Story by Betty King
The grandkids are coming; it’s time to go grocery shopping. You need plenty of good nourishing food; you think. The grandkids could care less as long as you have plenty of snack food, junk food and lots of cereal.
Buying a box of cereal can take a great deal of time. The cereal isle at the supermarket takes up the same amount of space as a regulation size football field. There are more kinds of cereals than there are days of the year. You need to set aside a week to shop for just the right box to purchase. You’ll need a day just to walk up and down the aisles, a couple or three days to read the names and the ingredients. Another day and a phone call are needed to find out what kind the kids like. Then a day trying to figure out where on the shelves they’ve hid those favorite selections. When you finally find the kind they want and you see the price you grasp for breath! Then you fork over a week’s salary for ump-teen boxes of cereal.
“It’s a racket, I tell you, nothing but a racket!” People stare at you wondering whom you’re talking to, “They didn’t have all these cereals when I was a kid and I survived!!” You’re heard still mumbling to yourself as you unload the grocery cart, piling the boxes of sugar into the trunk. “We didn’t have to have breakfast in all shapes, sizes and colors when I was growing up — and all that sugar — they’re going to have sugar diabetes.” You rant and rave all the way home. You shove a trunk load of cereal into a cabinet that is already crammed full of potato chips, snack cakes, fruit roll ups, candy bars, cereal bars and all the things kids eat when they’re not eating cereal.
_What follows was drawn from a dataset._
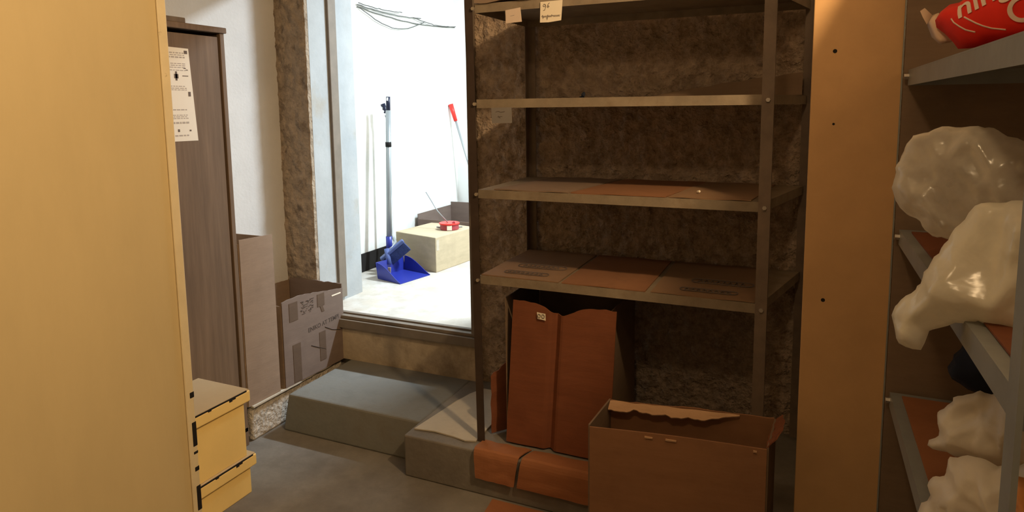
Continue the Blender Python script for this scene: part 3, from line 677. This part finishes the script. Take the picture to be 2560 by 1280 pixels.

After you cram all the boxes in your cabinet you open the refrigerator door for a final check and there among the cheeses for toasted cheese sandwiches are dips for the chips and three cases of can sodas and fruit drinks, but only one gallon of milk. You know full well it’ll take more milk than that for all that cereal, so you decide another trip to the store is required. But first you open the freezer door just to check it one last time, out falls a box of Popsicles and a couple of crammed in ice cream cartons. There are only three pizzas and you determine that’ll never be enough for their growing appetites, so you add that to your mental list as you grab the keys and head once more for the car.
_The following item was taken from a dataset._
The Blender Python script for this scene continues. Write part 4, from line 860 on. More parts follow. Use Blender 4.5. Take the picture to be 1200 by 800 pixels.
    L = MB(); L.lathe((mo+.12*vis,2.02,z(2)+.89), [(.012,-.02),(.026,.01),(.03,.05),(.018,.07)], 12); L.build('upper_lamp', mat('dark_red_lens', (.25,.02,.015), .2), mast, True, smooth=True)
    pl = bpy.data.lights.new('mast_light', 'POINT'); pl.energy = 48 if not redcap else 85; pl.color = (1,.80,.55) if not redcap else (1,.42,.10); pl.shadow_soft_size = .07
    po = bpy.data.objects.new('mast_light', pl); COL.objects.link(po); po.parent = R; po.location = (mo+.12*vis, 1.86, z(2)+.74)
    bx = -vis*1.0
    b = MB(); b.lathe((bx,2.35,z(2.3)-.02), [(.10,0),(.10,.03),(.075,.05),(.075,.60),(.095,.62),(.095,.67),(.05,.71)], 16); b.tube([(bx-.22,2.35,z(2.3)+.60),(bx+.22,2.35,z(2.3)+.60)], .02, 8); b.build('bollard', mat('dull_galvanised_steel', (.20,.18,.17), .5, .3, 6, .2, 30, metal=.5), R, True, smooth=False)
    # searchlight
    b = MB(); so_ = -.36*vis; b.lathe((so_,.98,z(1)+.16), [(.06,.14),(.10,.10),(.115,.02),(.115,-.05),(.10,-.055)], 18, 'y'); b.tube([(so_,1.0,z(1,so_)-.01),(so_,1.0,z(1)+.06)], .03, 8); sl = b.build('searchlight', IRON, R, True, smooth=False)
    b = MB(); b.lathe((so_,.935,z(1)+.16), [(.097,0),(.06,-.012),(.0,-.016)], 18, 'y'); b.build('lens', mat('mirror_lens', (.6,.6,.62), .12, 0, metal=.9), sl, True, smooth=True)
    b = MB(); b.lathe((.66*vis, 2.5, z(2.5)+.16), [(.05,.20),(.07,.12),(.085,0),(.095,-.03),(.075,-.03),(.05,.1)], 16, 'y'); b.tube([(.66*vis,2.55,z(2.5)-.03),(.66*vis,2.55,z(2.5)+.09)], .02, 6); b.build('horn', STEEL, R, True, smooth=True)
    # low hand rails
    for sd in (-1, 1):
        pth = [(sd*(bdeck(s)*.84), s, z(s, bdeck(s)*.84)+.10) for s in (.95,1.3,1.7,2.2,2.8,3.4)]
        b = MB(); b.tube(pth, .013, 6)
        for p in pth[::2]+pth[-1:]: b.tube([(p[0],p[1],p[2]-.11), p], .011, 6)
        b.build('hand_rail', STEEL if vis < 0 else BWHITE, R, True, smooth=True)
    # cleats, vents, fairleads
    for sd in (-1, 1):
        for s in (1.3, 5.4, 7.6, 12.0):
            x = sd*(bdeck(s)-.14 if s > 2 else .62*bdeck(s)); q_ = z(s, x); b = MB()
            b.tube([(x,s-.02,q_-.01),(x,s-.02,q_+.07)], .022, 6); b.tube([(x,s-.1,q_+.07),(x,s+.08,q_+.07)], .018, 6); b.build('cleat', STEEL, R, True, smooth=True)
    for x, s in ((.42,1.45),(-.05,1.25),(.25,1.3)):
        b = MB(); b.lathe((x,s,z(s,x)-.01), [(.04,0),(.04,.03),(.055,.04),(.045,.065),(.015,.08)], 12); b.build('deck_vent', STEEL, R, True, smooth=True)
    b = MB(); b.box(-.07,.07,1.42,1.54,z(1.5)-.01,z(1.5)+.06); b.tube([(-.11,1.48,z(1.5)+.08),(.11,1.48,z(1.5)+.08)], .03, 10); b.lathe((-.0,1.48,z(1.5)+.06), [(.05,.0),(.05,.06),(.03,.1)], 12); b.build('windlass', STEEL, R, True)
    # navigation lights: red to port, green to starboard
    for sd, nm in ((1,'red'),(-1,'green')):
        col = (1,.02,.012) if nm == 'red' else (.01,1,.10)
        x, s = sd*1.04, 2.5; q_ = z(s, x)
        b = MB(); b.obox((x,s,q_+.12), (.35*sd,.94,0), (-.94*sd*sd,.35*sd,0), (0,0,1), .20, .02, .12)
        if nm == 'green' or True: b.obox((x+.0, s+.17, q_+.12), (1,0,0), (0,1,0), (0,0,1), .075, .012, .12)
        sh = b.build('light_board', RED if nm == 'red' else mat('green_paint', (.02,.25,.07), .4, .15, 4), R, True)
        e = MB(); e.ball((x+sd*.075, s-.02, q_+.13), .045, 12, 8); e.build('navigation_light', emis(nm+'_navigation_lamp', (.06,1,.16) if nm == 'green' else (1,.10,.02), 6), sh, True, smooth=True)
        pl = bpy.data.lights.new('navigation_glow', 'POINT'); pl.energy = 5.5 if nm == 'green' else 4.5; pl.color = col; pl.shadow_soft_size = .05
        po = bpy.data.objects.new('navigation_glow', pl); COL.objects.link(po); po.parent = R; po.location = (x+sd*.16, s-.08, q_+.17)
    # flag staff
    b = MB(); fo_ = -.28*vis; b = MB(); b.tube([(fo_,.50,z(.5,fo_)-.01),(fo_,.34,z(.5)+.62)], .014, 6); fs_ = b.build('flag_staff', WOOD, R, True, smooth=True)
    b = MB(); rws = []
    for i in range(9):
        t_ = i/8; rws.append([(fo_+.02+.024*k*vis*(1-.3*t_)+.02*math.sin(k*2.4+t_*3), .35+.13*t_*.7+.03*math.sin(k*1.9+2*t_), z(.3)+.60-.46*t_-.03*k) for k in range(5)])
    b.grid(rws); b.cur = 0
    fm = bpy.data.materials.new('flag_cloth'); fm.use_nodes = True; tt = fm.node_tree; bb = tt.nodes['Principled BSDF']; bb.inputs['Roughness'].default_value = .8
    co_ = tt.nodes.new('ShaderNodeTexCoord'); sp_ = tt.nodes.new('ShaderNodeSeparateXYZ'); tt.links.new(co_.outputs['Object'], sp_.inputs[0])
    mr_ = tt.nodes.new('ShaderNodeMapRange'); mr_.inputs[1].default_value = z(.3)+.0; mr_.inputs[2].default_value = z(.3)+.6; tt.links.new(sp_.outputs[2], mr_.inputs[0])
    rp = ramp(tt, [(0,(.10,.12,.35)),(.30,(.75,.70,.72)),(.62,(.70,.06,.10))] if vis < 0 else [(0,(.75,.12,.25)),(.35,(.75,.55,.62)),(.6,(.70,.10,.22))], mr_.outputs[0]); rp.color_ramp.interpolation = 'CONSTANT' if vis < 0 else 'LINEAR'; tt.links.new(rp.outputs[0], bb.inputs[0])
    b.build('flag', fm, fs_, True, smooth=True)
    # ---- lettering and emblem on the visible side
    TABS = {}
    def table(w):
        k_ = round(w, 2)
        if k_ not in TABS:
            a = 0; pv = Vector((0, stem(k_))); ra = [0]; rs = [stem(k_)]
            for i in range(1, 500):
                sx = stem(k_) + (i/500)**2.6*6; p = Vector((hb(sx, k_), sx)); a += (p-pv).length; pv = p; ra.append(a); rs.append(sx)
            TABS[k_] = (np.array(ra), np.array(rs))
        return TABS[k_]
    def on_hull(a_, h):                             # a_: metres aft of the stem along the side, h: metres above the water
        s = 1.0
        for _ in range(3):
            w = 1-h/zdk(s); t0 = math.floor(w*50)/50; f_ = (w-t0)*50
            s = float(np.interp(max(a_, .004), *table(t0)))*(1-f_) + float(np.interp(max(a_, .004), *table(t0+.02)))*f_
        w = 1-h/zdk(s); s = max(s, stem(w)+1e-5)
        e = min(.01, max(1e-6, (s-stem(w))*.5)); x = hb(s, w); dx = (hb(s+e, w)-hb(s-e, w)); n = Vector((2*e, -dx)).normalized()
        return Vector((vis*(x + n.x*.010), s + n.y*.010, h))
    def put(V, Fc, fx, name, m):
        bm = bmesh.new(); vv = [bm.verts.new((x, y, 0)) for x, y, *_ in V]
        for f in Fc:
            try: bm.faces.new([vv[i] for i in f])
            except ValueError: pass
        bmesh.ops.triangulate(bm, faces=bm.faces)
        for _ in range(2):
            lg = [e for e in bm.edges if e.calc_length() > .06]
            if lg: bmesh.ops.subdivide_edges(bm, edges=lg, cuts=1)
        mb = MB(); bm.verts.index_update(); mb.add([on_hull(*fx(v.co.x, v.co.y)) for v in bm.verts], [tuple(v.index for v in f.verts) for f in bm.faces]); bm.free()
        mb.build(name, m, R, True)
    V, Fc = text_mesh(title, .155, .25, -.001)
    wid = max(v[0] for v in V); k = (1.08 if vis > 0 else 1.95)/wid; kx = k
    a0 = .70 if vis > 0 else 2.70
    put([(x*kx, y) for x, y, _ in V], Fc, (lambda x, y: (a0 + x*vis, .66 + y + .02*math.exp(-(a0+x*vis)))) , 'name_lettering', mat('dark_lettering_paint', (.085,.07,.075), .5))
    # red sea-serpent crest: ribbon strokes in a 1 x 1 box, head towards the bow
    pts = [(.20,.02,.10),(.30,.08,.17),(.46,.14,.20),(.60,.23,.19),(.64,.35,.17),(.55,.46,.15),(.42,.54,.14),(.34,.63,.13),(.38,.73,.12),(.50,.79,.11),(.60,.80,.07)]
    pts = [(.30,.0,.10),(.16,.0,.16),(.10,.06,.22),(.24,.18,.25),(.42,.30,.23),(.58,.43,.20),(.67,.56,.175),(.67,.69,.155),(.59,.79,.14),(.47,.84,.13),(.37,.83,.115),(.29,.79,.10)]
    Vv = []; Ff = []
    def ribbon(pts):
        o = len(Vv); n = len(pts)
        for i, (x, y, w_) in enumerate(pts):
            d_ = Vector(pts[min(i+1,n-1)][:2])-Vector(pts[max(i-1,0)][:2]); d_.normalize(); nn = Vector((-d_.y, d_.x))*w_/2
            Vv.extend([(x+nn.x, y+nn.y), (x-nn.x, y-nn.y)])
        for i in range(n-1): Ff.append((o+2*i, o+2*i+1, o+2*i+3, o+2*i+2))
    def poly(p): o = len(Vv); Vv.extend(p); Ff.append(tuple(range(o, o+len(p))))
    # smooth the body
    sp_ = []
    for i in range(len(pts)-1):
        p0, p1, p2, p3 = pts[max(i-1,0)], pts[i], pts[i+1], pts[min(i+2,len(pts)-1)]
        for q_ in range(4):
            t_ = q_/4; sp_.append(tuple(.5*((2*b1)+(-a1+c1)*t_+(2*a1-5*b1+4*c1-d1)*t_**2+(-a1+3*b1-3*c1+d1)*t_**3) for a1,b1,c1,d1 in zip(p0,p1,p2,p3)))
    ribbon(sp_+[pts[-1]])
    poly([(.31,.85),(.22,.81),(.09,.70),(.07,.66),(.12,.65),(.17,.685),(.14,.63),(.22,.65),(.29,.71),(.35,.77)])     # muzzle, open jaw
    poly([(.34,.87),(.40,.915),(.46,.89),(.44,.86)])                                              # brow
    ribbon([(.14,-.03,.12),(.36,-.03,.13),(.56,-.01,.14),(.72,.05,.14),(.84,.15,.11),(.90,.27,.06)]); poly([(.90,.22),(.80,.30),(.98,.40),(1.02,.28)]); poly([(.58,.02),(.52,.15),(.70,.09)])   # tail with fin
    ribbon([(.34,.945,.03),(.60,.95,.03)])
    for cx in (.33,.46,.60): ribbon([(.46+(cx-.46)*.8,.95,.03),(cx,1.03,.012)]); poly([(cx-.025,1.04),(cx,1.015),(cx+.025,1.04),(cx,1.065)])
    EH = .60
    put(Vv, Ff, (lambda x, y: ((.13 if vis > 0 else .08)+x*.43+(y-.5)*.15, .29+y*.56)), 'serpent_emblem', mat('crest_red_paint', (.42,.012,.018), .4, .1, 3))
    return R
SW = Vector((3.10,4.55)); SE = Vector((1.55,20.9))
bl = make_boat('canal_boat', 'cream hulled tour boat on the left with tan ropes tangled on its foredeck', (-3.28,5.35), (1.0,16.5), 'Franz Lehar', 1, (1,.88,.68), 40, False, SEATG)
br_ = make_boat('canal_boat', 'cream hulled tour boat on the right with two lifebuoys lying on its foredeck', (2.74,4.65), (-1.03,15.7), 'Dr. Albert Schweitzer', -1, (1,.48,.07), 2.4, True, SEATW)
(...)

“I can’t afford all these grandkids.” Your next-door neighbor standing in her driveway hears you grumbling to yourself. You don’t even look up and acknowledge her presence as you’re already in the grandkid focus mode. After all they’ll be here soon and things ill get crazy!! Your house, refrigerator, cabinets, yard and your life will never be the same!
You return just in time to shove your final purchases in their allotted place; you look around at the sparkling clean sliding glass door and the newly vacuumed carpet. Everything is in its place and the furniture is shining. The doorbell rings, “We’re here!” They’re voices echo several times. A quick kiss is received; they head for the kitchen, “Whatcha got for snacks, we’re hungry?”
The next two weeks are exhausting. They want to eat every meal at McDonald’s; cartoons are the news of the day. You know where they’re at by following the trail of wet towels and dirty clothes. You can’t see out the sliding glass door because you gave up using the Windex. The windows are frosting up because the freezer and refrigerator are opened while first one kid or the other stands for fifteen minutes trying to determine what is going to materialize before their eyes. You fall in bed every night totally drained! Two weeks pass; their vacation is over and you look like your own grandma!
“We had a great time grandma and grandpa, we’ll be back soon.” They kiss you good-bye wrapping their arms around your neck, they look for your tears to fall; they always do, they know that. “I love you” are exchanged and the departure is as usual, a sad time and a relief. You and grandpa collapse in your easy chairs, shaking your heads, you swear your “getting too old for this.”
The next day the house is straightened, furniture waxed, doors shining again, refrigerator cleaned out and half eaten left over boxes of stale cereal thrown away. The next few weeks’ boredom sets in; you hear yourself saying over the phone. “When are your kids coming back out to see us again?” After all you say to yourself — “they’re really no trouble.”
“Oh yeah sure!!” Grandpa says with a gleam in his eye.